Input rows:

## START

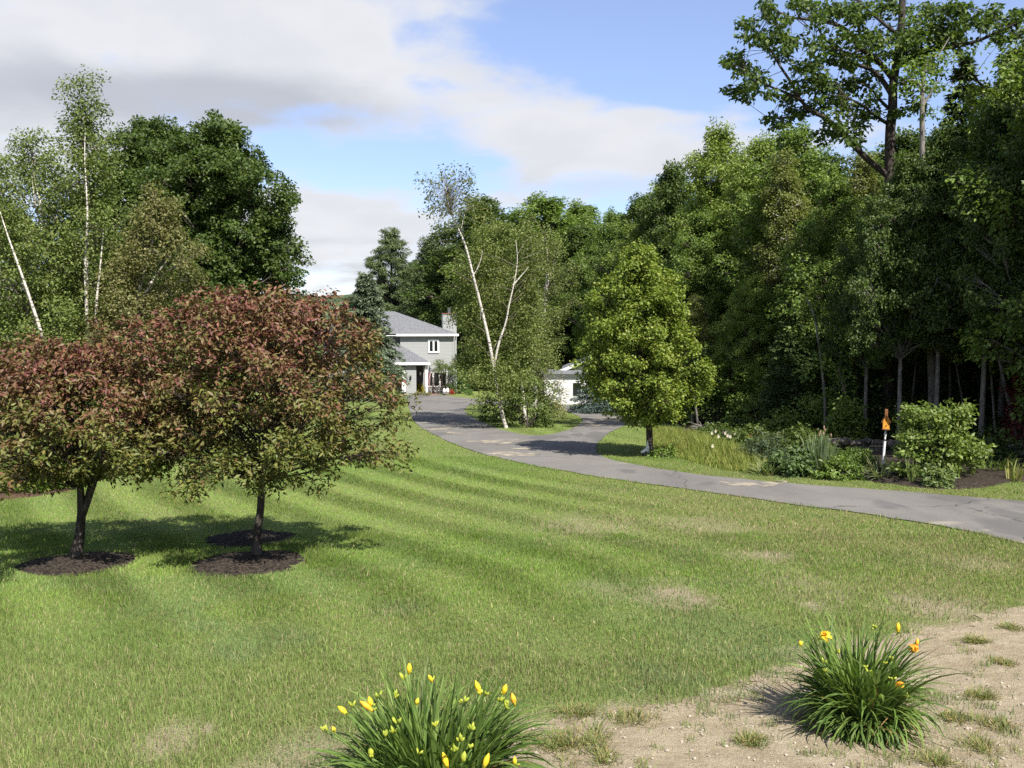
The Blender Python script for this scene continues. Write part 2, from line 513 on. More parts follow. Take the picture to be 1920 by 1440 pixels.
def sand_sd(x, y):               # >0 inside the sandy ground
    d = sand_dist(x, y)
    poly = np.concatenate([sand_edge[:, :2], np.array([[30, 14], [30, -8], [-8, -8]])])
    d = np.where(inpoly(x, y, poly), d, -d)
    return d + .55 * (fbm(x * 2.2, y * 2.2, 31) - .5) + .3 * (fbm(x * 7, y * 7, 33, 3) - .5)

def dry(x, y):
    d = edge_dist(x, y)
    t = fbm(x * .35, y * .4, 41) * .9 + fbm(x * 1.7, y * 1.7, 43) * .45 - .42
    zone = sstep(-.5, 4, x) * sstep(8.0, 2.5, d) * sstep(24, 17, y)
    return np.clip(t * .55 + zone * .42 * (.4 + 1.2 * fbm(x * 1.1, y * 1.1, 45)) + .35 * sstep(6.5, 5, y) * fbm(x * .9, y * .9, 46), 0, 1)

# ------------------------------------------------------------------ ground sheets
def grass_ground_mat():
    m, nt, out = newmat('grass_ground')
    v = coords(nt, 'Object')
    st = nd(nt, 'ShaderNodeAttribute', attribute_name='stripe_shade').outputs['Fac']
    br = nd(nt, 'ShaderNodeAttribute', attribute_name='bare').outputs['Fac']
    dr = nd(nt, 'ShaderNodeAttribute', attribute_name='dry').outputs['Fac']
    fine = noise(nt, coords(nt, 'Object', (1, 1, 1)), 55, 5, .7)
    med = noise(nt, v, 2.2, 5, .6)
    g = mixc(nt, maprange(nt, fine, .3, .7), (.085, .135, .032), (.21, .265, .08))
    g = mixc(nt, maprange(nt, med, .4, .75, 0, .45), g, (.19, .2, .055))
    g = mixc(nt, math_(nt, 'MULTIPLY', dr, .6), g, (.2, .165, .07))
    mul = maprange(nt, st, -1, 1, .84, 1.18, False)  # light and shade of the combed mowing passes, painted into the ground colour
    cm = nd(nt, 'ShaderNodeCombineColor', ins={0: mul, 1: mul, 2: mul})
    g = mixc(nt, 1.0, g, cm.outputs[0], 'MULTIPLY')
    g = mixc(nt, br, g, mixc(nt, fine, (.26, .2, .13), (.42, .35, .25)))
    b = nd(nt, 'ShaderNodeBump', ins={'Strength': .9, 'Distance': .05, 'Height': noise(nt, v, 38, 4, .7)})
    p = nd(nt, 'ShaderNodeBsdfPrincipled', ins={'Base Color': g, 'Roughness': .9, 'Specular IOR Level': .1, 'Normal': b.outputs[0]})
    nt.links.new(p.outputs[0], out.inputs[0]); return m
M['lawn'] = grass_ground_mat()

def grid_sheet(name, X, Y, Z, mat, attrs=None):
    n, k = X.shape
    V = np.stack([X, Y, Z], -1).reshape(-1, 3)
    i = (np.arange(n - 1)[:, None] * k + np.arange(k - 1)[None, :])
    Q = np.stack([i, i + 1, i + k + 1, i + k], -1).reshape(-1, 4)
    o = raw_mesh(name, V, Q.ravel(), np.arange(len(Q)) * 4, mat)
    for nm, a in (attrs or {}).items():
        at = o.data.attributes.new(nm, 'FLOAT', 'POINT'); at.data.foreach_set('value', np.ascontiguousarray(a.ravel(), np.float32))
    return o

yy = np.concatenate([np.linspace(-60, 0, 4), np.linspace(10, 100, 10), np.array([120, 160, 250, 400, 700, 1200, 2500, 6000])])
xx = np.concatenate([-np.geomspace(6000, 60, 10), np.linspace(-45, 45, 12), np.geomspace(60, 6000, 10)])
Xg, Yg = np.meshgrid(xx, yy)
M['field'] = simple('far_grass', (.05, .085, .02), (.09, .12, .03), 3, .95, .1)
structure(grid_sheet('ground', Xg, Yg, gz(Yg) - .05, M['field']))

uu = np.linspace(-.95, .95, 260); ys = np.geomspace(2.2, 98, 300)
U, Yl = np.meshgrid(uu, ys); Xl = U * (Yl + 1.0)
structure(grid_sheet('lawn', Xl, Yl, gz(Yl), M['lawn'], {'stripe_shade': stripes(Xl, Yl), 'bare': np.maximum(bare(Xl, Yl), .9 * sstep(-.25, .1, sand_sd(Xl, Yl))), 'dry': dry(Xl, Yl)}))

def poly_sheet(name, poly, dz, mat, holes=(), thick=0.0, jitter=0.0, seed=0):
    import mathutils
    from mathutils.geometry import delaunay_2d_cdt
    poly = np.asarray(poly)[:, :2]
    if jitter:
        rng = np.random.default_rng(seed); poly = poly + rng.normal(0, jitter, poly.shape)
    pts = [mathutils.Vector((float(a), float(b))) for a, b in poly]
    edges = [(i, (i + 1) % len(pts)) for i in range(len(pts))]
    for h in holes:
        n = len(pts); pts += [mathutils.Vector((float(a), float(b))) for a, b in np.asarray(h)[:, :2]]
        edges += [(n + i, n + (i + 1) % len(h)) for i in range(len(h))]
    v, e, f, *_ = delaunay_2d_cdt(pts, edges, [], 1, 1e-5)
    V = np.array([[p.x, p.y] for p in v])
    if holes:
        keep = []
        for t in f:
            c = V[list(t)].mean(0)
            if not any(inpoly(np.array([c[0]]), np.array([c[1]]), np.asarray(h))[0] for h in holes): keep.append(t)
        f = keep
    V3 = [(a, b, float(-SL * b) + dz) for a, b in V]
    mb = MB(); mb.add(V3, f)
    return mb.build(name, mat)

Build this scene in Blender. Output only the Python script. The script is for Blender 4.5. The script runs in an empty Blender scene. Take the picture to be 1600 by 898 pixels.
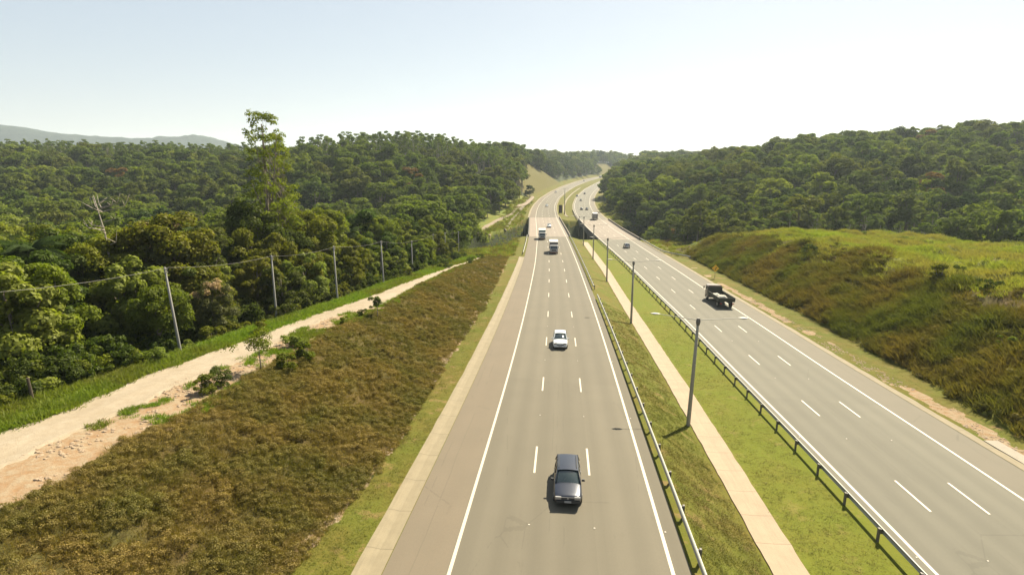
import bpy, bmesh, math, random
import numpy as np
from mathutils import Vector, Matrix, Euler
R_ = math.radians
rng = np.random.default_rng(7)
random.seed(7)

# ------------------------------------------------------------------ camera, sky, sun, exposure
scn = bpy.context.scene
C = scn.collection
Z0 = 30.0
F, CX, CY = 889.0, 800.0, 449.0
TH = math.atan(193 / F)
cam_d = bpy.data.cameras.new('camera'); cam = bpy.data.objects.new('camera', cam_d); C.objects.link(cam)
cam.location = (0, 0, Z0); cam.rotation_euler = (math.pi / 2 - TH, 0, 0)
cam_d.sensor_width = 36; cam_d.lens = 36 * F / 1600
cam_d.clip_start = 0.5; cam_d.clip_end = 20000
scn.camera = cam
SUN_DIR = Vector((0.54, 0.82, 1.0)).normalized()
EL = math.asin(SUN_DIR.z); AZ = math.atan2(SUN_DIR.x, SUN_DIR.y)
w = bpy.data.worlds.new('World'); scn.world = w; w.use_nodes = True
wn = w.node_tree.nodes; wl = w.node_tree.links
sky = wn.new('ShaderNodeTexSky'); sky.sky_type = 'NISHITA'; sky.sun_disc = False
sky.sun_elevation = EL; sky.sun_rotation = AZ; sky.dust_density = .9; sky.air_density = 1.0; sky.ozone_density = 1.0
bg = wn['Background']; bg.inputs[1].default_value = 0.132
hs = wn.new('ShaderNodeHueSaturation'); hs.inputs['Saturation'].default_value = 1.1; gmn = wn.new('ShaderNodeGamma'); gmn.inputs[1].default_value = .38; wl.new(sky.outputs[0], gmn.inputs[0]); wl.new(gmn.outputs[0], hs.inputs['Color']); wl.new(hs.outputs[0], bg.inputs[0])
sd = bpy.data.lights.new('sun', 'SUN'); sd.energy = 5.0; sd.angle = R_(0.53); sd.color = (1, 0.90, 0.70)
sun = bpy.data.objects.new('sun', sd); C.objects.link(sun)
sun.rotation_euler = SUN_DIR.to_track_quat('Z', 'Y').to_euler(); sun.location = (0, 0, 200)
scn.view_settings.view_transform = 'Standard'; scn.view_settings.look = 'None'
scn.view_settings.gamma = 1; scn.view_settings.use_curve_mapping = False
scn.view_settings.exposure = 1.58
scn.render.resolution_x = 1024; scn.render.resolution_y = 574

# ------------------------------------------------------------------ helpers
def tag(o, label=None, cat=None, group=None, kind=None):
    if label: o['label'] = label
    if cat: o['category'] = cat
    if group: o['group'] = group
    if kind: o['kind'] = kind
    return o

def empty(name, loc=(0, 0, 0), rz=0, label=None, cat=None, group=None):
    o = bpy.data.objects.new(name, None); C.objects.link(o); o.empty_display_size = 0.3
    o.location = loc; o.rotation_euler = (0, 0, rz)
    return tag(o, label, cat, group)

class MB:
    """collects verts and faces, builds ONE mesh"""
    def __init__(s): s.v = []; s.f = []; s.n = 0; s.mi = []; s.cm = 0
    def add(s, v, f):
        v = np.asarray(v, float)
        s.v.append(v); s.f += [tuple(int(i) + s.n for i in q) for q in f]; s.n += len(v); s.mi += [s.cm] * len(f)
    def box(s, c, d, rz=0, taper=1.0):
        hx, hy, hz = d[0] / 2, d[1] / 2, d[2] / 2
        v = []
        for z, t in ((-hz, 1), (hz, taper)):
            for x, y in ((-hx, -hy), (hx, -hy), (hx, hy), (-hx, hy)):
                x2, y2 = x * t, y * t
                v.append((c[0] + x2 * math.cos(rz) - y2 * math.sin(rz), c[1] + x2 * math.sin(rz) + y2 * math.cos(rz), c[2] + z))
        s.add(v, [(3, 2, 1, 0), (4, 5, 6, 7), (0, 1, 5, 4), (1, 2, 6, 5), (2, 3, 7, 6), (3, 0, 4, 7)])
    def tube(s, pts, rad, n=6, cap=True):
        pts = [Vector(p) for p in pts]
        if not hasattr(rad, '__len__'): rad = [rad] * len(pts)
        v = []; f = []
        for i, p in enumerate(pts):
            d = (pts[min(i + 1, len(pts) - 1)] - pts[max(i - 1, 0)]).normalized()
            a = d.cross(Vector((0, 1, 0.01)) if abs(d.y) < .9 else Vector((1, 0, 0))).normalized(); b = d.cross(a)
            for k in range(n):
                t = 2 * math.pi * k / n
                v.append(tuple(p + (a * math.cos(t) + b * math.sin(t)) * rad[i]))
        for i in range(len(pts) - 1):
            for k in range(n):
                k2 = (k + 1) % n
                f.append((i * n + k, i * n + k2, (i + 1) * n + k2, (i + 1) * n + k))
        if cap:
            f.append(tuple(range(n))[::-1]); f.append(tuple((len(pts) - 1) * n + k for k in range(n)))
        s.add(v, f)
    def grid(s, P):
        """P: rows x cols x 3"""
        P = np.asarray(P, float); r, c = P.shape[:2]
        i = np.arange(r - 1)[:, None] * c + np.arange(c - 1)[None, :]
        q = np.stack([i, i + 1, i + c + 1, i + c], -1).reshape(-1, 4)
        s.add(P.reshape(-1, 3), q.tolist())
    def mesh(s, name, mats, smooth=False):
        me = bpy.data.meshes.new(name)
        V = np.concatenate(s.v) if s.v else np.zeros((0, 3))
        me.from_pydata(V.tolist(), [], s.f)
        if not isinstance(mats, (list, tuple)): mats = [mats]
        for m in mats: me.materials.append(m)
        if len(mats) > 1: me.polygons.foreach_set('material_index', s.mi)
        if smooth: me.polygons.foreach_set('use_smooth', [True] * len(me.polygons))
        me.update()
        return me
    def build(s, name, mats, parent=None, smooth=False):
        o = bpy.data.objects.new(name, s.mesh(name, mats, smooth)); C.objects.link(o)
        if parent: o.parent = parent
        return o

def quads_mesh(name, V, mat, n=4):
    """V: (N, n, 3) independent polygons, fast path"""
    N = len(V); me = bpy.data.meshes.new(name)
    me.vertices.add(N * n); me.vertices.foreach_set('co', V.reshape(-1).astype(np.float32))
    me.loops.add(N * n); me.loops.foreach_set('vertex_index', np.arange(N * n, dtype=np.int32))
    me.polygons.add(N); me.polygons.foreach_set('loop_start', np.arange(0, N * n, n, dtype=np.int32))
    me.materials.append(mat); me.update(calc_edges=True)
    return me

def copy_tree(o, parent=None):
    c = o.copy(); C.objects.link(c); c.parent = parent
    for ch in o.children: copy_tree(ch, c)
    return c

# value noise -----------------------------------------------------------------
_T = np.random.default_rng(3).random((256, 256))
def vnoise(x, y):
    xi = np.floor(x).astype(int); yi = np.floor(y).astype(int); fx = x - xi; fy = y - yi
    fx = fx * fx * (3 - 2 * fx); fy = fy * fy * (3 - 2 * fy)
    g = lambda a, b: _T[a & 255, b & 255]
    return (g(xi, yi) * (1 - fx) + g(xi + 1, yi) * fx) * (1 - fy) + (g(xi, yi + 1) * (1 - fx) + g(xi + 1, yi + 1) * fx) * fy
def fbm(x, y, o=4):
    s = 0; a = .5; t = 0
    for k in range(o): s = s + a * vnoise(x * 2 ** k + 17.3 * k, y * 2 ** k + 5.1 * k); t += a; a *= .5
    return s / t
def sst(a, b, x):
    t = np.clip((x - a) / (b - a + 1e-9), 0, 1); return t * t * (3 - 2 * t)

# ------------------------------------------------------------------ materials
def mat(name, col, rough=.6, metal=0, spec=.5):
    m = bpy.data.materials.new(name); m.use_nodes = True
    b = m.node_tree.nodes['Principled BSDF']
    b.inputs['Base Color'].default_value = (*col, 1); b.inputs['Roughness'].default_value = rough
    b.inputs['Metallic'].default_value = metal; b.inputs['Specular IOR Level'].default_value = spec
    return m
class NT:
    def __init__(s, m): s.t = m.node_tree; s.n = s.t.nodes; s.l = s.t.links; s.b = s.n.get('Principled BSDF')
    def new(s, t, **k):
        n = s.n.new(t)
        for a, v in k.items(): setattr(n, a, v)
        return n
    def link(s, a, b): s.l.new(a, b)
    def noise(s, vec, scale, detail=4, rough=.6):
        n = s.new('ShaderNodeTexNoise'); n.inputs['Scale'].default_value = scale; n.inputs['Detail'].default_value = detail
        n.inputs['Roughness'].default_value = rough
        if vec is not None: s.link(vec, n.inputs['Vector'])
        return n.outputs['Fac']
    def mapping(s, vec, scale=(1, 1, 1)):
        n = s.new('ShaderNodeMapping'); n.inputs['Scale'].default_value = scale; s.link(vec, n.inputs['Vector']); return n.outputs[0]
    def ramp(s, fac, stops, interp='LINEAR'):
        n = s.new('ShaderNodeValToRGB'); n.color_ramp.interpolation = interp; e = n.color_ramp.elements
        while len(e) < len(stops): e.new(.5)
        for q, (p, c) in zip(e, stops): q.position = p; q.color = (*c, 1) if len(c) == 3 else c
        s.link(fac, n.inputs[0]); return n.outputs[0]
    def mix(s, fac, a, b, mode='MIX'):
        n = s.new('ShaderNodeMix', data_type='RGBA', blend_type=mode)
        for v, i in ((fac, 0), (a, 6), (b, 7)):
            if isinstance(v, (int, float)): n.inputs[i].default_value = v
            elif isinstance(v, tuple): n.inputs[i].default_value = (*v, 1)
            else: s.link(v, n.inputs[i])
        return n.outputs[2]
    def math(s, op, a, b=0., clamp=False):
        n = s.new('ShaderNodeMath', operation=op, use_clamp=clamp)
        for v, i in ((a, 0), (b, 1)):
            if isinstance(v, (int, float)): n.inputs[i].default_value = v
            else: s.link(v, n.inputs[i])
        return n.outputs[0]
    def bump(s, h, strength=.4, dist=.05):
        n = s.new('ShaderNodeBump'); n.inputs['Strength'].default_value = strength; n.inputs['Distance'].default_value = dist
        s.link(h, n.inputs['Height']); s.link(n.outputs[0], s.b.inputs['Normal'])
def objco(t): return t.new('ShaderNodeTexCoord').outputs['Object']

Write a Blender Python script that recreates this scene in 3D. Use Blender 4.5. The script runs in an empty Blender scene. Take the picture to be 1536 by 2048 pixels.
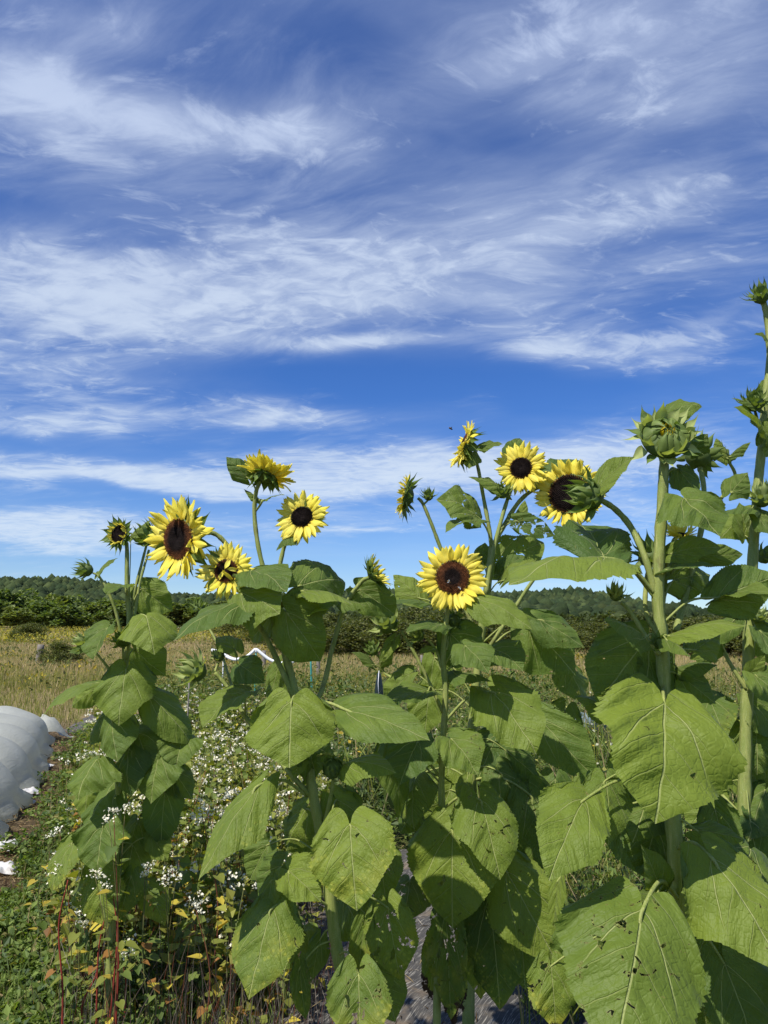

## END

Instructions to follow:
Starting at the line that contains "Build this scene" and ending at the line that contains "random.seed(7)", give the lines again exactly. Do not include the pictures.

Written solution:
Build this scene in Blender. Output only the Python script. The script is for Blender 4.5. The script runs in an empty Blender scene. Take the picture to be 1600 by 898 pixels.
import bpy, bmesh, math, random
import numpy as np
from mathutils import Vector, Matrix, Euler
R_ = math.radians
rng = np.random.default_rng(7)
random.seed(7)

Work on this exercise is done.